The European Council (EC) has agreed a new position on the internal electricity market, placing consumer empowerment, cross-border trading and higher levels of renewables at the heart of the European Union’s efforts to transition to a low carbon economy.
Yesterday the EC reached a general approach on three key areas of the internal market that will be put forward to the European Parliament at the beginning of 2018 – creation of a modern electricity market; establishment of a more competitive and consumer-oriented internal electricity market; and promotion of renewable energy use.
‘The cornerstone of the redesign of the electricity market’
The council’s agreed negotiating position on establishing the framework for an internal electricity market across the EU sets out how it intends to ensure a ‘well-functioning, competitive and undistorted electricity market’ with the aim of enhancing flexibility, decarbonisation and innovation.
This is intended to help the EU transition toward a low carbon system and economy and meet the Energy Union’s objectives such as the 2030 climate and energy framework.
New rules will be introduced to allow for electricity trading within differing timeframes, with an aim to bring trading closer to real-time.

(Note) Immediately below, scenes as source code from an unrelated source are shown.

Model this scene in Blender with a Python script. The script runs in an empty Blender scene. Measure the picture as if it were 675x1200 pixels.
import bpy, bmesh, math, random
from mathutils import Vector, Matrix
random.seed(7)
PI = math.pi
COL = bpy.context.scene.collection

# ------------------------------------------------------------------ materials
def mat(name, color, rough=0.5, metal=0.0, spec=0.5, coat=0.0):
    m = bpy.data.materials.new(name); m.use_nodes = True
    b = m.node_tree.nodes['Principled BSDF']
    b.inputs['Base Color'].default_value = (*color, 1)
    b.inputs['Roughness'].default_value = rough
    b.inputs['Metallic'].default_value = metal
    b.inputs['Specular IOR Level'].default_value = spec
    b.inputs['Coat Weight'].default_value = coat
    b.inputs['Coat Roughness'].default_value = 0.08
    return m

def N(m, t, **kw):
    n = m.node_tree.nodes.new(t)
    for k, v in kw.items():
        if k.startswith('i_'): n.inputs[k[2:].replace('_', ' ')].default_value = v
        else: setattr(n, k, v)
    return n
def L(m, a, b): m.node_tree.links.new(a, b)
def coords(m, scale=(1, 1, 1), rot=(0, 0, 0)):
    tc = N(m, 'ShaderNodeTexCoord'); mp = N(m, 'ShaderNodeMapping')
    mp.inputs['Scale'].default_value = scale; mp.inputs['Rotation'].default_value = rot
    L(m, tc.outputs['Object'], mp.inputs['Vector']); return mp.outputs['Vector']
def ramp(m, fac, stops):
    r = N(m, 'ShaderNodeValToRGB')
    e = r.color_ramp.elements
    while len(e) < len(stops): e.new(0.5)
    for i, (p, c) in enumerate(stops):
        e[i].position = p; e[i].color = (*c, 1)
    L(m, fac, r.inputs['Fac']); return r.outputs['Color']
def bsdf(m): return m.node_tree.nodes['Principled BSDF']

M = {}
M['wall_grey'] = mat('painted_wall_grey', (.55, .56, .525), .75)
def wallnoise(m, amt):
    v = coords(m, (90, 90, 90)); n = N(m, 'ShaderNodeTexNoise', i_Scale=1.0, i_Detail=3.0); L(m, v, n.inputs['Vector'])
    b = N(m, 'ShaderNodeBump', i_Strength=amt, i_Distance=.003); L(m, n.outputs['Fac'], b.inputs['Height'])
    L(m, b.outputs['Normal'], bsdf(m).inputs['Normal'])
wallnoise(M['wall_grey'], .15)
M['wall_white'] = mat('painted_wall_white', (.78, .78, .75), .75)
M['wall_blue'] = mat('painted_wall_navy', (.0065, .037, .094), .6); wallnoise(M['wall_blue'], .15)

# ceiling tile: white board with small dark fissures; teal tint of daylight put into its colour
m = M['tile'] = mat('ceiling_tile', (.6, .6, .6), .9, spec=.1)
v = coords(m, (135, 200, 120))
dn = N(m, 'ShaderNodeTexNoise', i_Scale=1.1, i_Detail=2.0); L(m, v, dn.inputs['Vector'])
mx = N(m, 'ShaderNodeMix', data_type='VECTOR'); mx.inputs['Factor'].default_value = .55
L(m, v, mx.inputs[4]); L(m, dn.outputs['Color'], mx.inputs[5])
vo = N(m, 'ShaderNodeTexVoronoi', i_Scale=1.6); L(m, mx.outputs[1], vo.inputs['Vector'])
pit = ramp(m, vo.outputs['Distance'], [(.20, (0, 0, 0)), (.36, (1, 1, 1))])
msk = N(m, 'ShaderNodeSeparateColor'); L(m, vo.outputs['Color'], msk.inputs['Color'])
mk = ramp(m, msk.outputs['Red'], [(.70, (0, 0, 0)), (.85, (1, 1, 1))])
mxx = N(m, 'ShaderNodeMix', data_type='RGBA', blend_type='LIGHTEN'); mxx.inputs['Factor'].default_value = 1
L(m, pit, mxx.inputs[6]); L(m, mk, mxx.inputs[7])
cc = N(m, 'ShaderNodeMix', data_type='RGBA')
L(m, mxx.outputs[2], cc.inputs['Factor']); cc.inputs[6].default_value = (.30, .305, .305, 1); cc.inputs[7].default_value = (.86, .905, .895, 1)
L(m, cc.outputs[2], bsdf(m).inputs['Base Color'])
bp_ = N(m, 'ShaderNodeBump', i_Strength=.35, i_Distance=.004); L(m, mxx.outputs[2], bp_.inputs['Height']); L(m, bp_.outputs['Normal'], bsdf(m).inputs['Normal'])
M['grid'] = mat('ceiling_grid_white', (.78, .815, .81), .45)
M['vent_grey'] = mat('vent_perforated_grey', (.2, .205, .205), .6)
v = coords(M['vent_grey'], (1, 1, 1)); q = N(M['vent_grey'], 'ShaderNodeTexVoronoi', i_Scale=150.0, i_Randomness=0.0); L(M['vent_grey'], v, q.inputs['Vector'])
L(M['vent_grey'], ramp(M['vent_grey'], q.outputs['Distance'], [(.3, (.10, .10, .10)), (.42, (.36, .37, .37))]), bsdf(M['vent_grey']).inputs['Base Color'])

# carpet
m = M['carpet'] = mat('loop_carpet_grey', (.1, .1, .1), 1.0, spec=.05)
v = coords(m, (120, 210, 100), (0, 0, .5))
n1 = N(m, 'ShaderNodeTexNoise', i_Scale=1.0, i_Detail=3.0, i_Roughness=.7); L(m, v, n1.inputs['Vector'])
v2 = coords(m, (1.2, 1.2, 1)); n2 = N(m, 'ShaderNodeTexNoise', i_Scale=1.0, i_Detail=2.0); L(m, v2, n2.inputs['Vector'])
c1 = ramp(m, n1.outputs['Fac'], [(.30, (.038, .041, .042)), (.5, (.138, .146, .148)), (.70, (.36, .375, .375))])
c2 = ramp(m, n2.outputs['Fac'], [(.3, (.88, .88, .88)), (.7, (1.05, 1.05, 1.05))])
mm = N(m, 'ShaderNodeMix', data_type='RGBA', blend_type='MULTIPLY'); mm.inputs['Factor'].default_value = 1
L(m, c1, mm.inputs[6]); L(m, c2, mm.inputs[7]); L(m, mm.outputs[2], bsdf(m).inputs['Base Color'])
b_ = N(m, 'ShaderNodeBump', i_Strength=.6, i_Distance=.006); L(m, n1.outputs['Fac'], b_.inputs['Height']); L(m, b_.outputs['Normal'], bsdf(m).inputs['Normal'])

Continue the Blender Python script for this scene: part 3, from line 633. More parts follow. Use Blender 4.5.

This is intended to allow a higher share of renewable production in the EU’s energy systems, while new rules on dispatching and balancing responsibility will limit the distortions on the market.
Electricity trading areas known as ‘bidding zones’ are to be more clearly defined as areas in which market participants are able to exchange energy without capacity allocation. These are intended to maximise cross-border trading and maintain security of supply across the region.
The Commission’s proposal requires maximum capacity to be allocated to the market participants on the border of a bidding zone. A benchmark level of maximum capacity is established on the border and must be respected, with countries below that level required to start implementing remedial actions or reconfigure the bidding zones. The Commission would be given the opportunity to intervene if the benchmark has not been met by a pre-disclosed deadline.